The president doesn't want a blanket amnesty program. They're working on various means of dealing with possibly a guest worker, status that would be a bridge to a legal status for those three million or so Mexican workers, undocumented workers in the United States. But I don't believe, President Fox saying we are going to wrap up all of these issues by the end of this year.

HARRIS: That may be a bit ambitious. I understand President Bush himself has already said there's not much appetite for that in Congress right now. They may take time to change minds there.

GARRETT: Absolutely.

HARRIS: Give us an idea quickly if you can of what exactly will be on the agenda for the two men for the rest of the day?

GARRETT: Well, as the presidents head into the White House now, they will go to the Oval Office for the meeting, talking between themselves in a joint cabinet meeting between the cabinets of the United States government and the cabinets of the Mexican government. Then the President Fox will meet with Alan Greenspan, chairman of the Federal Reserve, and also leaders of the International Monetary Fund later today. Tomorrow, a joint address to joint session of Congress on -- address to joint session of Congress.

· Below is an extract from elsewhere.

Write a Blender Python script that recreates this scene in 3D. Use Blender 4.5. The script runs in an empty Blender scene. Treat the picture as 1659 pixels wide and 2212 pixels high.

Then the two presidents held to Toledo, Ohio, symbolic in two ways. First of all, Toledo, Ohio is the rubber capital of America. They call itself that. That is an industrial part of the heartland. Someplace that not necessarily all too hot on the idea of the North American Free Trade Agreement when it was debated. But minds have changed. The president wants to illustrate that. That's one reason they will go there tomorrow.

HARRIS: And, Major, I can see you were telling the truth. You did get good seat today. Best seat yet.

GARRETT: Yes.

HARRIS: Thanks much. Major Garrett at the White House.